— start Record extracts —

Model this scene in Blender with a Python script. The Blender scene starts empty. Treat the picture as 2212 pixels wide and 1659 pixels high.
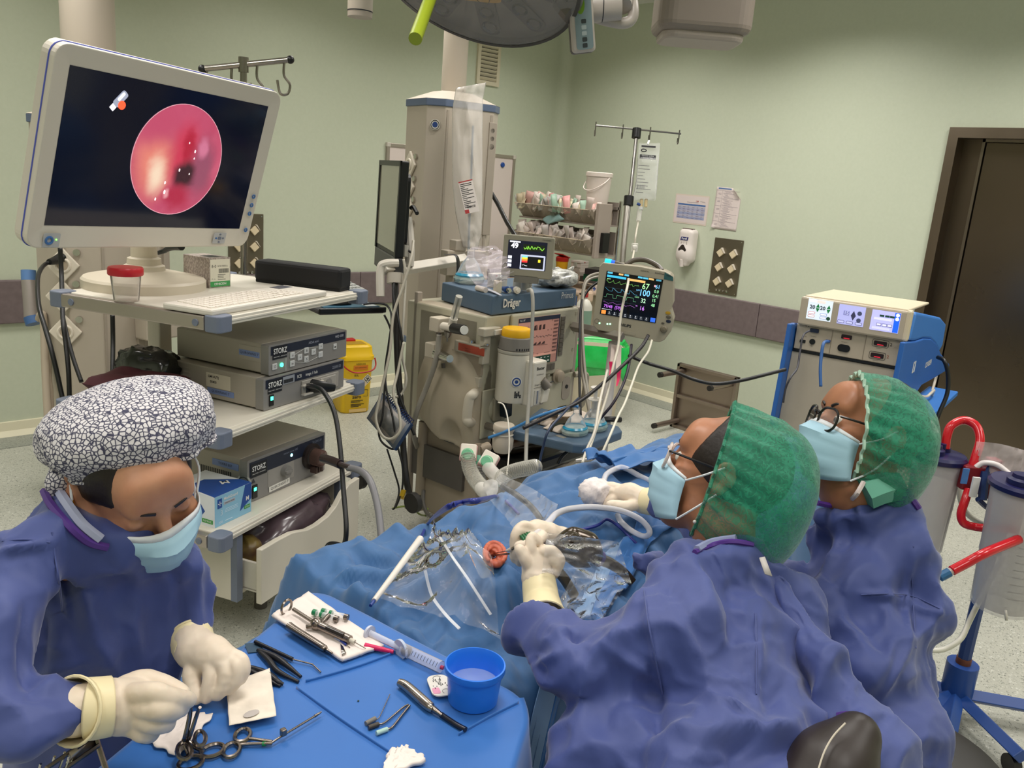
import bpy,bmesh,math,random
import numpy as np
from mathutils import Vector,Matrix
random.seed(7); rng = np.random.RandomState(7)
SC = bpy.context.scene; COL = SC.collection
R = math.radians; RO = Matrix.Rotation
# ---------------------------------------------------------------- camera, lights, exposure
F_PX,PCX,PCY = 1794.,1106.,829.5
PIT,ROL,YAW = R(13.85),R(4.482),R(44.39)
CAM = Vector((0,0,1.6))
FWD = Vector((math.sin(YAW)*math.cos(PIT),math.cos(YAW)*math.cos(PIT),-math.sin(PIT)))
_r = Vector((math.cos(YAW),-math.sin(YAW),0)); _u = _r.cross(FWD)
RGT = math.cos(ROL)*_r + math.sin(ROL)*_u
UPV = -math.sin(ROL)*_r + math.cos(ROL)*_u
cd = bpy.data.cameras.new('camera'); cam = bpy.data.objects.new('camera',cd); COL.objects.link(cam)
cam.matrix_world = Matrix(((RGT.x,UPV.x,-FWD.x,0),(RGT.y,UPV.y,-FWD.y,0),(RGT.z,UPV.z,-FWD.z,1.6),(0,0,0,1)))
cd.sensor_fit = 'HORIZONTAL'; cd.sensor_width = 36; cd.lens = 36*F_PX/2212; cd.clip_start = .05
SC.camera = cam
SC.view_settings.view_transform = 'Standard'; SC.view_settings.look = 'None'
SC.view_settings.exposure = 0.0; SC.view_settings.gamma = 1; SC.view_settings.use_curve_mapping = False
wd = bpy.data.worlds.new('world'); SC.world = wd; wd.use_nodes = True
wd.node_tree.nodes['Background'].inputs[0].default_value = (.9,.95,1,1); wd.node_tree.nodes['Background'].inputs[1].default_value = .25
CEIL = 2.96; XR,YB = 5.32,5.083; XL,YF = -2.2,-2.0
PANELS = [(x,y) for x in (-1.0,0.9,2.75,4.35) for y in (-.8,1.0,2.6,3.95)]
for (x,y) in PANELS:
    ld = bpy.data.lights.new('ceiling_light','AREA'); ld.shape = 'RECTANGLE'; ld.size = .58; ld.size_y = .58
    ld.energy = 14*(1.45 if x > 3 and y < 3 else .85 if x < 0 else 1); ld.color = (1,.96,.92); ld.spread = R(140)
    lo = bpy.data.objects.new('ceiling_light',ld); COL.objects.link(lo); lo.location = (x,y,CEIL-.035)
# ---------------------------------------------------------------- pixel of the 2212x1659 photograph -> point at a known depth or plane
def ray(x,y): return FWD + RGT*((x-PCX)/F_PX) - UPV*((y-PCY)/F_PX)
def D_(x,y,d): return CAM + ray(x,y)*d
def Z_(x,y,z=0.): r = ray(x,y); return CAM + r*((z-1.6)/r.z)
def X_(x,y,X): r = ray(x,y); return CAM + r*(X/r.x)
def Y_(x,y,Y): r = ray(x,y); return CAM + r*(Y/r.y)
def proj(P):
    q = np.asarray(P,float).reshape(-1,3) - np.array(CAM); w = q@np.array(FWD)
    return PCX+F_PX*(q@np.array(RGT))/w,PCY-F_PX*(q@np.array(UPV))/w,w
def depth(p): return (Vector(p)-CAM).dot(FWD)
# ---------------------------------------------------------------- materials
def lin(h):
    if isinstance(h,(tuple,list)): return tuple(h[:3])+(1,)
    h = h.lstrip('#'); o = []
    for i in (0,2,4):
        c = int(h[i:i+2],16)/255; o.append(c/12.92 if c <= .04045 else ((c+.055)/1.055)**2.4)
    return tuple(o)+(1,)
MC = {}; WF = '#ffffff'
def mat(h,rough=.5,metal=0,**k):
    key = (str(h),rough,metal,tuple(sorted((a,str(b)) for a,b in k.items())))
    if key in MC: return MC[key]
    m = bpy.data.materials.new('mat_%d' % len(MC)); m.use_nodes = True; nt = m.node_tree
    b = nt.nodes['Principled BSDF']; c = lin(h)
    b.inputs['Base Color'].default_value = c; b.inputs['Roughness'].default_value = rough; b.inputs['Metallic'].default_value = metal
    if 'spec' in k: b.inputs['Specular IOR Level'].default_value = k['spec']
    if 'trans' in k: b.inputs['Transmission Weight'].default_value = k['trans']; b.inputs['IOR'].default_value = k.get('ior',1.45)
    if 'alpha' in k: b.inputs['Alpha'].default_value = k['alpha']
    if 'emit' in k: b.inputs['Emission Color'].default_value = c; b.inputs['Emission Strength'].default_value = k['emit']
    if 'sss' in k:
        b.inputs['Subsurface Weight'].default_value = k['sss']; b.inputs['Subsurface Radius'].default_value = (.012,.005,.003); b.inputs['Subsurface Scale'].default_value = 1
    if 'sheen' in k: b.inputs['Sheen Weight'].default_value = k['sheen']
    if 'coat' in k: b.inputs['Coat Weight'].default_value = k['coat']
    tc = nt.nodes.new('ShaderNodeTexCoord')
    if 'var' in k or 'bump' in k or 'rvar' in k:
        n = nt.nodes.new('ShaderNodeTexNoise'); n.inputs['Scale'].default_value = k.get('scale',8); n.inputs['Detail'].default_value = k.get('detail',5)
        nt.links.new(tc.outputs['Object'],n.inputs['Vector'])
        if 'var' in k:      # (second colour, amount)
            mx = nt.nodes.new('ShaderNodeMix'); mx.data_type = 'RGBA'; rp = nt.nodes.new('ShaderNodeValToRGB')
            rp.color_ramp.elements[0].position = .5-k.get('sharp',.2); rp.color_ramp.elements[1].position = .5+k.get('sharp',.2)
            nt.links.new(n.outputs['Fac'],rp.inputs[0]); nt.links.new(rp.outputs[0],mx.inputs[0])
            mx.inputs[6].default_value = c; mx.inputs[7].default_value = lin(k['var']); nt.links.new(mx.outputs[2],b.inputs['Base Color'])
        if 'bump' in k:
            bp = nt.nodes.new('ShaderNodeBump'); bp.inputs['Strength'].default_value = k['bump']; bp.inputs['Distance'].default_value = k.get('dist',.002)
            nt.links.new(n.outputs['Fac'],bp.inputs['Height']); nt.links.new(bp.outputs[0],b.inputs['Normal'])
        if 'rvar' in k:
            mr = nt.nodes.new('ShaderNodeMapRange'); mr.inputs[3].default_value = rough-k['rvar']; mr.inputs[4].default_value = rough+k['rvar']
            nt.links.new(n.outputs['Fac'],mr.inputs[0]); nt.links.new(mr.outputs[0],b.inputs['Roughness'])
    MC[key] = m; return m
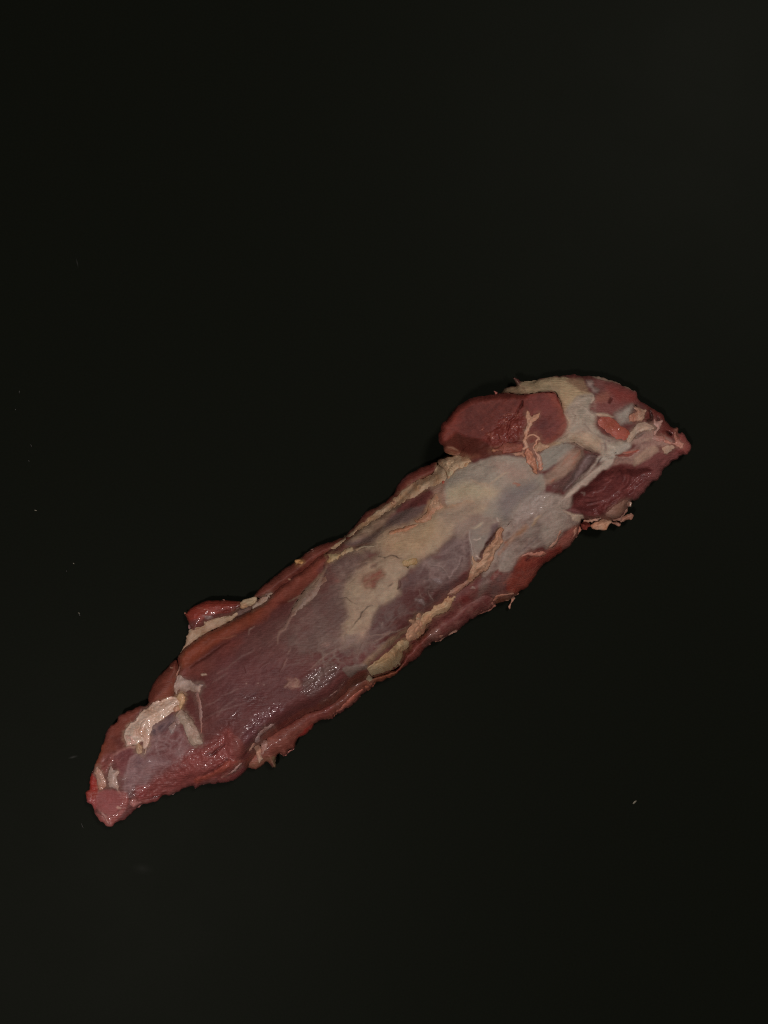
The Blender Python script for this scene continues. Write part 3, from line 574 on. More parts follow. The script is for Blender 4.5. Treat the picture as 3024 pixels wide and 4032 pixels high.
for q, ww, cc_, z in (([(800, 300), (1000, 260), (1180, 230)], (1, 4, 1), (124, 106, 82), -.4), ([(1390, 190), (1410, 240), (1440, 280)], (2, 5, 2), (158, 140, 112), .8), ([(1000, 210), (1040, 240), (1100, 300)], (1, 4, 1), (116, 96, 76), -.4),
                      ([(1200, 300), (1350, 260), (1500, 280)], (1, 3, 1), (156, 142, 114), .4), ([(960, 140), (1000, 190), (1010, 240)], (3, 6, 3), (132, 106, 92), .4)):
    paint(T('A', *q), cc_, w=ww, soft=5, op=.75, dz=z, bev=8, warp=9)
for q, ww, cc_, z in (([(700, 130), (860, 180), (930, 150)], (1, 4, 1), (106, 100, 90), -.3), ([(480, 240), (620, 230), (760, 180)], (1, 3, 1), (138, 130, 114), .3), ([(820, 410), (960, 330), (1060, 240)], (1, 4, 1), (112, 102, 90), -.3),
                      ([(740, 650), (790, 660), (820, 590), (760, 570)], (1, 3, 1), (142, 126, 104), .3), ([(690, 770), (700, 830), (640, 900)], (1, 3, 1), (112, 96, 84), -.4), ([(400, 780), (560, 740), (720, 760)], (1, 4, 1), (112, 98, 84), -.3)):
    paint(T('C', *q), cc_, w=ww, soft=5, op=.6, dz=z, bev=8, warp=9)
# grain of the cut face
paint(CUTFACE, (66, 32, 26), soft=10, wisp=1, op=.5, wscale=36)
paint(CUTFACE, (112, 64, 53), soft=10, wisp=1, op=.35, wscale=26)

paint(T('H', (431, 588), (500, 500), (700, 330), (870, 210), (1000, 120), (1200, -10), (1350, 0), (1280, 120), (1050, 250), (870, 380), (660, 550), (500, 600)), (112, 68, 55), soft=8, wisp=1, op=.5, wscale=40)
paint(T('J', (560, 970), (760, 870), (960, 730), (1190, 655), (1250, 810), (960, 1040), (780, 1230), (480, 1400), (360, 1370), (420, 1200)), (124, 82, 68), soft=10, wisp=1, op=.5, wscale=36)
paint(T('F', (1110, 330), (1200, 140), (1480, 120), (1659, 10), (1511, 205), (1385, 350), (1300, 480), (1195, 545), (1100, 530)), (128, 72, 58), soft=10, wisp=1, op=.5, wscale=40)

# ------------------------------------------------------------------ finishing the maps
def samp(R, u, v):
    x = np.clip((u - U0) / RS, 0, NX - 1.001); y = np.clip((v - V0) / RS, 0, NY - 1.001)
    xi = x.astype(int); yi = y.astype(int); fx = x - xi; fy = y - yi
    if R.ndim == 3: fx = fx[..., None]; fy = fy[..., None]
    return (R[yi, xi] * (1 - fx) + R[yi, xi + 1] * fx) * (1 - fy) + (R[yi + 1, xi] * (1 - fx) + R[yi + 1, xi + 1] * fx) * fy


def blur(R, n, it=2):
    for _ in range(it):
        for ax in (0, 1):
            pad = [(0, 0)] * R.ndim; pad[ax] = (n + 1, n)
            cs = np.cumsum(np.pad(R, pad, mode='edge'), axis=ax, dtype=np.float64)
            m = 2 * n + 1
            R = (np.take(cs, np.arange(m, cs.shape[ax]), ax) - np.take(cs, np.arange(0, cs.shape[ax] - m), ax)) / m
    return R.astype(np.float32)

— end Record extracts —

Your instructions
In the entries above, identify each line that includes the string "pixels", then copy it.

Task answer
Model this scene in Blender with a Python script. The Blender scene starts empty. Treat the picture as 2212 pixels wide and 1659 pixels high.
The Blender Python script for this scene continues. Write part 3, from line 574 on. More parts follow. The script is for Blender 4.5. Treat the picture as 3024 pixels wide and 4032 pixels high.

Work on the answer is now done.